FCTC Dianggap Melarang Rokok secara Total, AMTI Tolak Ratifikasi

Aliansi Masyarakat Tembakau Indonesia menolak rencana pemerintah meratifikasi Kerangka Kerja Pengendalian Tembakau

oleh Gabriel Abdi Susanto diperbarui 27 Jul 2013, 15:17 WIB
Diterbitkan 27 Jul 2013, 15:17 WIB
who-rokok-130531b.jpg
Aliansi Masyarakat Tembakau Indonesia menolak rencana pemerintah melalui Kementerian Kesehatan untuk meratifikasi Kerangka Kerja Pengendalian Tembakau atau Framework Convention on Tobacco Control (FCTC) dari organisasi kesehatan dunia (WHO).
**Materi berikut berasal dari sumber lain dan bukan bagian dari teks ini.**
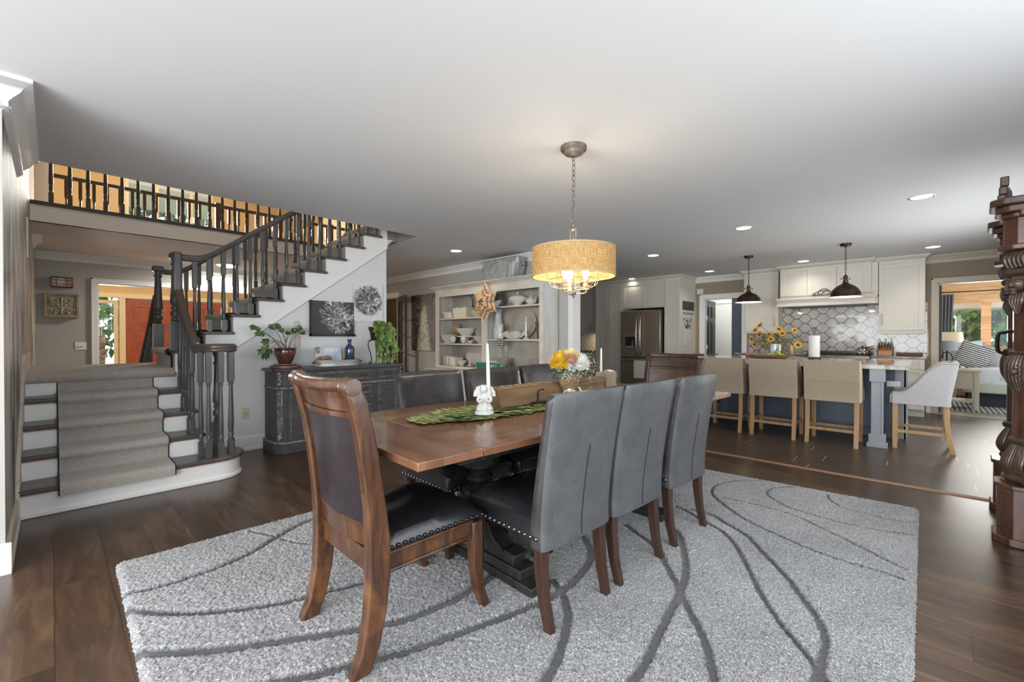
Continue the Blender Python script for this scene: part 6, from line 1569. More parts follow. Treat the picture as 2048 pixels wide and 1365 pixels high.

Ketua Dewan Pembina AMTI, Muhaimin Moeftie, di Jakarta, Jumat 26 Juli , menegaskan ratifikasi FCTC akan sangat berdampak terhadap pada jutaan lapangan pekerjaan di sektor pertanian dan industri tembakau secara nasional.

"Kami telah sampaikan sikap ini dalam pertemuan dengan Menteri Kesehatan, bahwa kami menerima PP 109 Tahun 2012 untuk dijalankan, namuun kami menentang rencana aksesi FCTC yang saat ini didorong oleh Kemenkes," kata Moeftie seperti dikutip dari Antara, Sabtu (27/7/2013).
    
Menurut dia, tak ada bukti yang menunjukan bahwa dengan meratifikasi FCTC akan dapat meningkatkan kesehatan masyarakat Indonesia.
    
"Aksesi FCTC dapat mengancam lebih dari enam juta penduduk Indonesia yang mata pencahariannya tergantung oleh Industri Hasil Tembakau (IHT), yang terdiri dari dua juta petani tembakau, 1,5 juta petani cengkeh, 600 ribu pekerja pabrik rokok dan 2 juta pedagang di seluruh Indonesia," katanya.
    
AMTI mengapresiasi dan mendukung terwujudnya peraturan nasional tentang produk tembakau yang tidak hanya akan melindungi kesehatan masyarakat Indonesia, khususnya permasalahan merokok di kalangan anak, tetapi juga melindungi kelangsungan industri tembakau nasional.
    
Di tempat yang sama, Wakil Sekjen AMTI, Agung Suryanto mengatakan bahwa isi dari FCTC tersebut sangat tidak berpihak pada pelaku industri hasil tembakau (HTI) karena FCTC itu sudah bergeser maknanya dari pengendalian menjadi pelarangan total.
    
Agung mengatakan bahwa dalam penolakan FCTC tersebut pihaknya telah melakukan perundingan sebelumnya dengan pihak Kementerian Kesehatan. Pada intinya, lanjut Agung, AMTI meminta adanya berimbangan regulasi antara mengatur  kesehatan masyrakat dan menjaga keberlangsungan industri produk tembakau.
    
"AMTI tidak anti regulasi, yang berimbang dan diatur sebaik-baiknya. FCTC sudah terlalu ke arah yang melakukan pelarangan-pelarangan yang berdampak negatif pada negara," ujar Agung.

Rugi Rp10 Triliun
Sementara itu, Bendahara Asosiasi Masyarakat Tembakau Indonesia (AMTI) I Ketut Budiman, mengatakan, petani tembakau Indonesia dinilai akan menderita kerugian hingga Rp 10 triliun, bila pemerintah meratifikasi kerangka kerja pengendalian tembakau itu.
    
"Jika memang peraturan ini benar-benar diresmikan pemerintah maka akan ada 100.000 ton cengkeh atau tembakau yang bakal terlantar atau senilai hampir Rp 10 triliun yang akan terbuang," katanya.
    
Menurut dia, tidak ada bukti yang menunjukkan bahwa ratifikasi FCTC bakal berdampak positif terhadap kesehatan masyarakat. Sebaliknya, ratifikasi FCTC bakal membuat lapangan pekerjaan berkurang drastis.
    
FCTC awalnya bertujuan untuk mengamankan petani tembakau jika konsumsi rokok menurun. Seiring berjalannya waktu, FCTC berubah mendorong petani untuk mengkonversi tanaman tembakau, dinilai sebagai zat adiktif, dengan tanaman lain.